As we begin 2022, congrats and Godspeed to retiring Russ Rose, the most successful women’s volleyball coach ever, and well done to football Coach James Franklin for another successful season.

Congratulations also to the recently elected local political officials, especially those who will be serving for the first time. In State College, the newly elected mayor, Ezra Nanes, will lead a progressive borough council that includes newbies: Divine Lipscomb, Richard Biever and Gopal Balachandran. They will succeed if we as citizens remain active and supportive. Newbies on the State College Area School Board, Carline Crevecoeur and Peter Buck, will be dealing with issues of racial identity, equality and fairness. For the first time ever Ferguson Township will have an all-female board of supervisors, including newbies Tierra Williams and Hilary Caldwell. Pam Robb was re-elected to the town board in Patton Township and will be joined by newbie Sultan Magruder. We Are Inn owner Pat Romano will be cheering on the Lions, as a supervisor in Rush Township.

In the 2022 midterms, Pennsylvania will elect a new Governor, Lt. Governor and U.S. Senator. This will directly affect the direction our nation will take in the immediate future. Georgia will also conduct pivotal elections for Governor and hopefully will send Rev. Warnock back to the U.S. Senate. Last year at this time both Rev. Warnock and Jon Ossoff were elected, and the Senate came under tenuous Democratic Party control for the first time since 2012.

My fellow Yale Law School alum, Stacey Abrams, will be squaring off again against the incumbent to become Governor of Georgia. She almost won four years ago. I believe she may win this time around. She organized the Fair Fight Action voter registration campaign that spearheaded the Warnock and Ossoff upset victories last year. Georgia and Pennsylvania are two battleground states. The outcome of their elections will help determine where we are headed.

Renowned scholar W.E.B. DuBois said the problem of the 20th century would be the color line. If the definition of “color line” is expanded to include post WWII anti-colonial struggles against European based imperialist powers, he was correct. I believe that the two issues of the present century will be: 1) the attempt to reverse climate change and 2) class tensions brought on by income and resource inequality.

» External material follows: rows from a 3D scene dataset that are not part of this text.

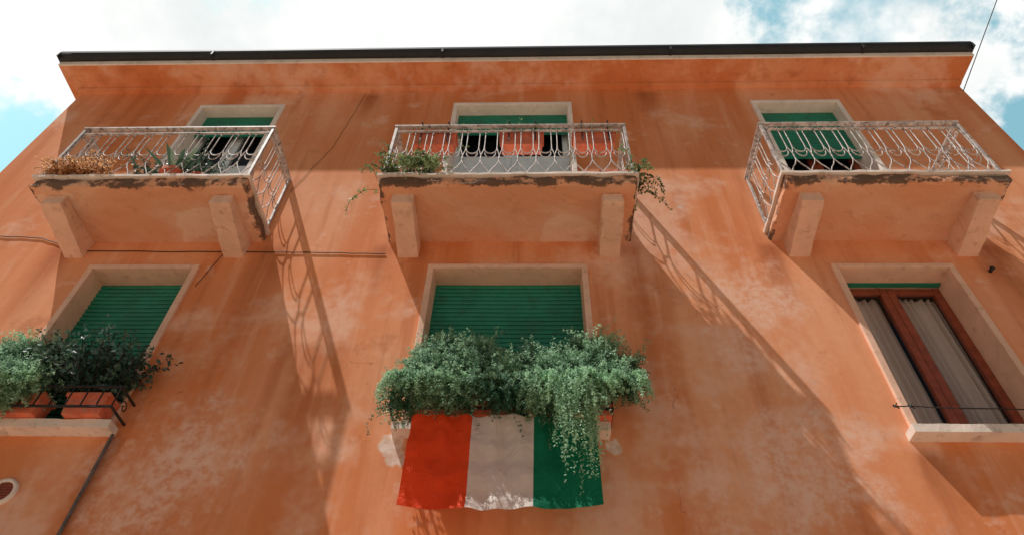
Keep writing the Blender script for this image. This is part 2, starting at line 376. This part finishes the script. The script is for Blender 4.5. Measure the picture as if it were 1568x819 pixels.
def strand(p,v,L,g=1.6,n=16,curl=.08):
    pts=[np.array(p,float)];v=np.array(v,float);v/=np.linalg.norm(v);st=L/n
    R=rng.normal(size=(n,3))*curl
    for i in range(n):
        v=v+R[i];v[2]-=g*st;v/=math.sqrt(v[0]*v[0]+v[1]*v[1]+v[2]*v[2])
        q=pts[-1]+v*st
        if q[1]>-.04: q[1]=-.04
        pts.append(q)
    return pts
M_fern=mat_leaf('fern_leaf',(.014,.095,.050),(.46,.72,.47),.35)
M_darkleaf=mat_leaf('dark_leaf',(.010,.036,.024),(.11,.20,.15),.2,.4)
M_dry=mat_leaf('dry_flower_leaf',(.54,.22,.07),(.88,.54,.28),.3)
M_ivy=mat_leaf('ivy_leaf',(.03,.08,.03),(.30,.38,.16),.3)
M_agave=mat_leaf('agave_leaf',(.05,.12,.08),(.24,.36,.24),.1)
def box_planter(parent,x0,x1,d0,d1,z0,z1,mat):
    m=MB();X0,X1,Y0,Y1,Z0,Z1=x0*S,x1*S,-d1*S,-d0*S,H0+z0*S,H0+z1*S;t=.015
    i=.02
    outer=[(X0+i,Y0+i,Z0),(X1-i,Y0+i,Z0),(X1-i,Y1-i,Z0),(X0+i,Y1-i,Z0),(X0,Y0,Z1),(X1,Y0,Z1),(X1,Y1,Z1),(X0,Y1,Z1)]
    inn=[(X0+t,Y0+t,Z1),(X1-t,Y0+t,Z1),(X1-t,Y1-t,Z1),(X0+t,Y1-t,Z1),(X0+t,Y0+t,Z1-.03),(X1-t,Y0+t,Z1-.03),(X1-t,Y1-t,Z1-.03),(X0+t,Y1-t,Z1-.03)]
    m.v+=outer+inn;m.f+=[(0,3,2,1)]+[(k,(k+1)%4,4+(k+1)%4,4+k) for k in range(4)]+[(4+k,4+(k+1)%4,8+(k+1)%4,8+k) for k in range(4)]+[(8+k,8+(k+1)%4,12+(k+1)%4,12+k) for k in range(4)]
    m.box(X0-.008,X1+.008,Y0-.008,Y0-.0005,Z1-.03,Z1+.002);m.box(X0-.008,X1+.008,Y1+.0005,Y1+.008,Z1-.03,Z1+.002);m.box(X0-.008,X0-.0005,Y0,Y1,Z1-.03,Z1+.0015);m.box(X1+.0005,X1+.008,Y0,Y1,Z1-.03,Z1+.0015)
    m.obj('trough',mat,parent,bevel=.004)
    s=MB();s.quad((X0+t,Y0+t,Z1-.025),(X1-t,Y0+t,Z1-.025),(X1-t,Y1-t,Z1-.025),(X0+t,Y1-t,Z1-.025));s.obj('soil',M_soil,parent)
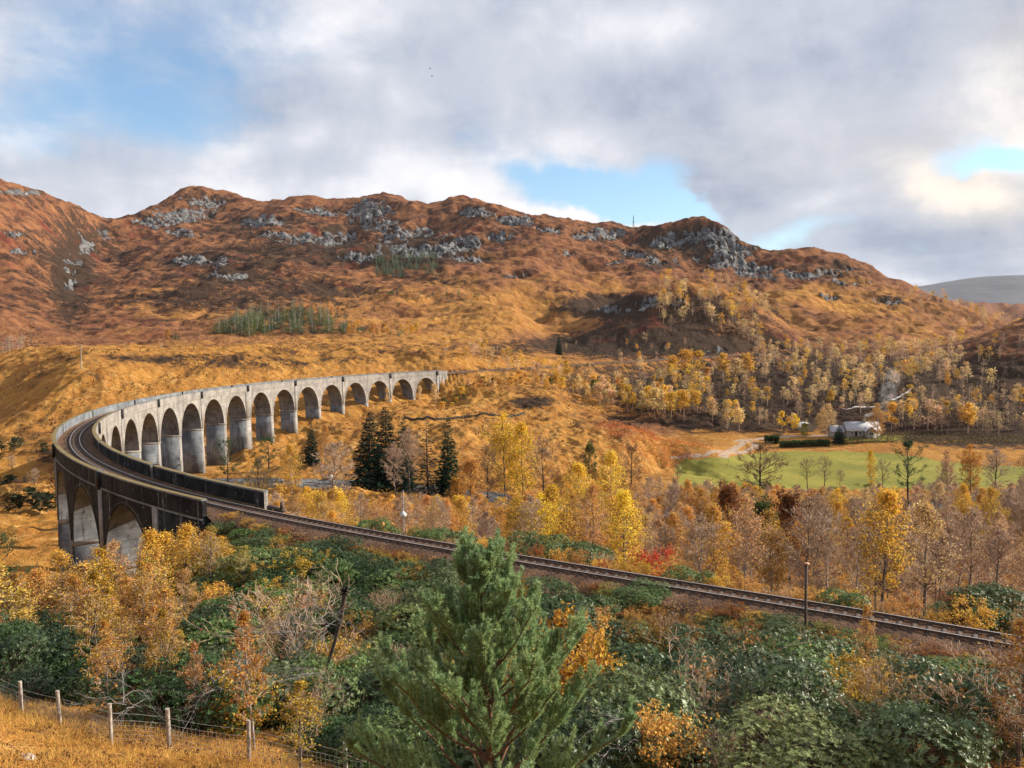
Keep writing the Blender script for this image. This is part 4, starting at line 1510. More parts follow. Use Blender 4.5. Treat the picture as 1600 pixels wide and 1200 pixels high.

We have regressed greatly in income class division since the decades which began our nation. In 1820, the ratio of income between the top and bottom 20% of the world’s population was 3 to 1. By 1991 it was 86 to 1 and growing. In the year 2000 the richest 1% of the world’s population owned 40% of the global assets. The three richest people in the world possessed more financial assets than the 48 least developed nations, combined.

Here things are worse. In September 2019 the U.S. Census Bureau reported that income inequality had reached its highest level in 50 years. According to a UN study, the United States has the highest level of income inequality in the Western World. We have 40 million people living in poverty with more than half of them living in “extreme” or “absolute” poverty. Forbes Magazine found that Jeff Bezos, Warren Buffet and Bill Gates held more wealth than the entire bottom half of the U.S. population.

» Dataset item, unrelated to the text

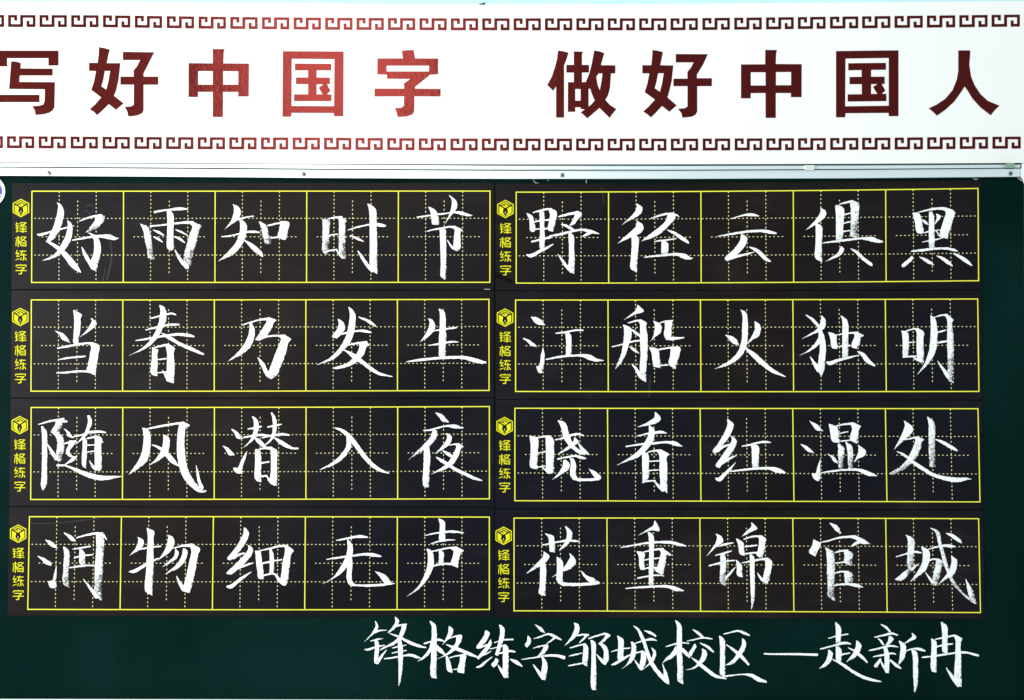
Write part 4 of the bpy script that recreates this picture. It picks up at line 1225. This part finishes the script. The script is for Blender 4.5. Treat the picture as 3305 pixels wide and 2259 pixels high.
for key, (sheet, grid, bow, (mx, my)) in STRIPS.items():
    col = 'left-hand' if key[0] == 'L' else 'right-hand'
    cx, cy = bil(sheet, (0, 0), 0.5, 1.0)
    r = root("writing_strip", P(cx, cy, BF + 0.0003), "black grid strip chalked %s, %s in the %s column" % (POEM[key], WHERE[key[1]], col), "writing strip", "black magnetic writing strips on the chalkboard")
    # sheet with a soft chamfer
    nx, ny = 30, 6; mb = MB()
    pts = []; cw = 1.1
    us = [0] + [cw / 1560 + (1 - 2 * cw / 1560) * i / nx for i in range(nx + 1)] + [1]
    vs = [0] + [cw / 347 + (1 - 2 * cw / 347) * i / ny for i in range(ny + 1)] + [1]
    cb = (bow[0] * 0.8, bow[1] * 0.8)
    for j, v in enumerate(vs):
        for i, u in enumerate(us):
            edge = i in (0, len(us) - 1) or j in (0, len(vs) - 1)
            x, y = bil(sheet, cb, u, v)
            pts.append(P(x, y, SF - (0.0009 if edge else 0)))
    W_ = len(us); fs = []
    for j in range(len(vs) - 1):
        for i in range(W_ - 1):
            a = j * W_ + i; fs.append((a, a + W_, a + W_ + 1, a + 1))
    k0 = mb.add(pts, fs)
    rim = [(u, 0) for u in us] + [(1, v) for v in vs[1:]] + [(u, 1) for u in reversed(us[:-1])] + [(0, v) for v in reversed(vs[1:-1])]
    a_ = [P(*bil(sheet, cb, u, v), SF - 0.0009) for u, v in rim]; b_ = [P(*bil(sheet, cb, u, v), BF + 0.0002) for u, v in rim]
    n = len(rim)
    mb.add(a_ + b_, [(i, (i + 1) % n, n + (i + 1) % n, n + i) for i in range(n)])
    mb.build("rubber_sheet", M_STRIP, r)
    # printed grid: frame, dividers
    def G(u, v): return bil(grid, bow, u, v)
    lw = 3.2
    def hline(name, v, dy, lift=0.0):
        mb = MB(); m_ = 24; pts = []
        for i in range(m_ + 1):
            x, y = G(i / m_, v); ex = -lw / 2 if i == 0 else (lw / 2 if i == m_ else 0)
            pts += [P(x + ex, y - lw / 2, PF + lift), P(x + ex, y + lw / 2, PF + lift)]
        mb.add(pts, [(2 * i, 2 * i + 1, 2 * i + 3, 2 * i + 2) for i in range(m_)])
        if v == 0:      # the little arrowheads under the upper border
            for c in range(5):
                for t in (0.298, 0.702):
                    x, y = G((c + t) / 5, 0); y += lw / 2
                    mb.add([P(x - 3, y, PF + lift), P(x, y + 4.5, PF + lift), P(x + 3, y, PF + lift)], [(0, 1, 2)])
        mb.build(name, M_YELLOW, r)
    hline("border_line", 0, 0); hline("border_line", 1, 0)
    for u in range(6):
        mb = MB(); pts = []
        for j in range(9):
            x, y = G(u / 5, j / 8)
            ey = lw / 2 if j == 0 else (-lw / 2 if j == 8 else 0)
            pts += [P(x - lw / 2, y + ey, PF), P(x + lw / 2, y + ey, PF)]
        mb.add(pts, [(2 * j, 2 * j + 2, 2 * j + 3, 2 * j + 1) for j in range(8)])
        mb.build("border_line" if u in (0, 5) else "divider_line", M_YELLOW, r)
    # dotted guide lines: one part per line
    def dotted(a, b_, n_, horizontal, skip_ends=True):
        mb = MB()
        for i in range(n_):
            t = (i + 0.5) / n_
            u = a[0] + (b_[0] - a[0]) * t; v = a[1] + (b_[1] - a[1]) * t
            x, y = G(u, v)
            if horizontal: dot(mb, x, y, 3.0, 1.4, PF + 0.0001)
            else: dot(mb, x, y, 1.45, 3.2, PF + 0.00015)
        mb.build("dotted_guide_line", M_DOT, r)
    for v in (0.298, 0.700):
        dotted((0.003, v), (0.997, v), 113, True)
    for c in range(5):
        dotted(((c + 0.095) / 5, 0.5), ((c + 0.903) / 5, 0.5), 18, True)
        for t in (0.298, 0.702): dotted(((c + t) / 5, 0.03), ((c + t) / 5, 0.985), 22, False)
        dotted(((c + 0.5) / 5, 0.09), ((c + 0.5) / 5, 0.91), 18, False)
    # printed mark: hexagon with cube faces and a pen nib
    K = 1 / 14.44
    def Q(pts): return [(mx + (x - 543) * K, my + (y - 595) * K) for x, y in pts]
    mb = MB()
    prism(mb, [Q([(543,165),(925,370),(925,812),(543,1025),(163,812),(163,370)]), Q([(543,215),(878,398),(878,786),(543,966),(210,786),(210,398)])], PF + 0.00002, PF - 0.0001)
    prism(mb, [Q([(258,452),(448,560),(444,640),(412,732),(524,912),(524,935),(258,770)])], PF + 0.00002, PF - 0.0001)
    prism(mb, [Q([(830,452),(632,560),(638,640),(672,732),(562,912),(562,935),(830,770)])], PF + 0.00002, PF - 0.0001)
    prism(mb, [Q([(543,262),(785,398),(742,424),(543,312),(348,424),(300,398)])], PF + 0.00002, PF - 0.0001)
    prism(mb, [Q([(440,420),(545,478),(575,455),(490,400),(540,362),(695,455),(543,548),(388,455)])], PF + 0.00002, PF - 0.0001)
    lg = mb.build("printed_logo", M_LOGO, r)
    mb = MB(); prism(mb, [Q([(513,728),(526,712),(556,712),(568,728),(549,810),(546,850),(536,850),(533,810)])], PF + 0.00006, PF)
    me = mb.mesh("nib_slit", tuple(r.location)); me.materials.append(M_PALE)
    k = bpy.data.objects.new("nib_slit", me); C.objects.link(k); k.parent = lg
    # four printed rounded characters under it
    for grp in glyph_print:
        mb = MB(); off = PF
        for ln in grp:
            for (xa, ya, wa), (xb, yb, wb_) in zip(ln, ln[1:]):
                a = (mx - 31.2 + xa / 7.94, my + 25.6 + ya / 7.94); b_ = (mx - 31.2 + xb / 7.94, my + 25.6 + yb / 7.94)
                capsule(mb, a, b_, (wa + wb_) / 2 / 7.94 * 0.80, off); off += 0.00003
        mb.build("printed_character", M_LOGO, r)
    # the five chalked characters
    for i in range(1, 6): chalk_character('%s-%d' % (key, i), r, CF)
    if key == 'L1':
        cr = (100, 605, 3.7484)
        loose_chalk("chalk_smear", r, CF - 0.0002, ["960,640,14 978,800,18 955,960,20 920,1110,26", "900,980,10 880,1080,16 862,1160,10", "600,320,6 665,265,6", "705,330,6 760,260,8", "650,240,10 700,215,16 745,225,12", "640,280,8 690,300,12 735,360,14"], M_SMEAR, cr, 0.25)
        loose_chalk("chalk_speck", r, CF, ["1563,933.3,1.1 1581,933.6,1.1"], M_CHALK)
    if key == 'L4':
        loose_chalk("chalk_smear", r, CF - 0.0002, ["60,130,10 300,128,10 600,100,12 900,66,8"], M_SMEAR, (85, 1655, 3.7484), 0.25)
    if key == 'R2':
        loose_chalk("chalk_smear", r, CF - 0.0002, ["1662,960,8 1655,1080,14 1652,1230,14"], M_SMEAR, (1655, 955, 3.7484), 0.25)
    if key == 'R1':
        # a fold where the lower inner corner has lifted
        mb = MB(); pts = []; m_ = 10
        for i in range(m_ + 1):
            t = i / m_; x = 1599.5 + 60 * t; y = 886 + 25.5 * t
            h_ = 0.0095 * (1 - t) ** 0.7 + 0.0002; wdt = 8.5 * (1 - 0.55 * t)
            pts += [P(x, y - wdt, SF + 0.0001), P(x, y - wdt * 0.2, SF + h_ * 0.8), P(x, y + wdt * 0.25, SF + h_), P(x, y + wdt * 0.8, SF + 0.0001)]
        mb.add(pts, [(4 * i + j, 4 * i + j + 1, 4 * i + j + 5, 4 * i + j + 4) for i in range(m_) for j in range(3)])
        mb.build("curled_fold", M_STRIP, r)
        loose_chalk("chalk_smear", r, CF - 0.0002, ["1070,0,8 1085,60,10 1100,200,6"], M_SMEAR, (1655, 605, 3.7484), 0.25)

# ------------------------------------------------------------------ the round badge at the board's left edge
badge = root("round_badge", P(-34, 617, BF + 0.0003), "round white badge with a blue centre, cut off by the photo's left edge", "badge")
def disc(name, r0, r1, front, back, m, parent, n=48):
    mb = MB()
    o_ = [(-34 + r1 * math.cos(2 * math.pi * i / n), 617 + r1 * math.sin(2 * math.pi * i / n)) for i in range(n)]
    loops = [o_]
    if r0: loops.append([(-34 + r0 * math.cos(2 * math.pi * i / n), 617 + r0 * math.sin(2 * math.pi * i / n)) for i in range(n)])
    prism(mb, loops, front, back)
    return mb.build(name, m, parent)
disc("badge_disc", 0, 50.6, BF + 0.0022, BF + 0.0003, M_WHITE, badge)
disc("thin_ring", 44.4, 45.3, BF + 0.0025, BF + 0.0022, M_SILICONE, badge)
disc("blue_centre", 0, 40.2, BF + 0.0026, BF + 0.0022, M_BLUE, badge)
mb = MB(); prism(mb, [[(-20, 606), (0, 602.5), (2, 604.5), (-18, 610)]], BF + 0.0029, BF + 0.0026)
prism(mb, [[(-12, 612), (4, 629.5), (1.5, 632), (-15, 616)]], BF + 0.0029, BF + 0.0026)
mb.build("white_mark", M_WHITE, badge)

Walking through Atlanta at the beginning of 2022, we are impressed with the signs of economic development; skyscrapers, Tyler Perry’s new film studio (largest in the country), the coming election excitement. We are also struck by the number of homeless people panhandling, trying to survive through the holiday season. A major challenge for our new political leadership will be to provide a path to dignity for these sisters and brothers.

Roll up your sleeves folks, we have dry wall to replace.

Charles Dumas is a lifetime political activist, a professor emeritus from Penn State, and was the Democratic Party’s nominee for U.S. Congress in 2012. He lives with his partner and wife of 50 years in State College.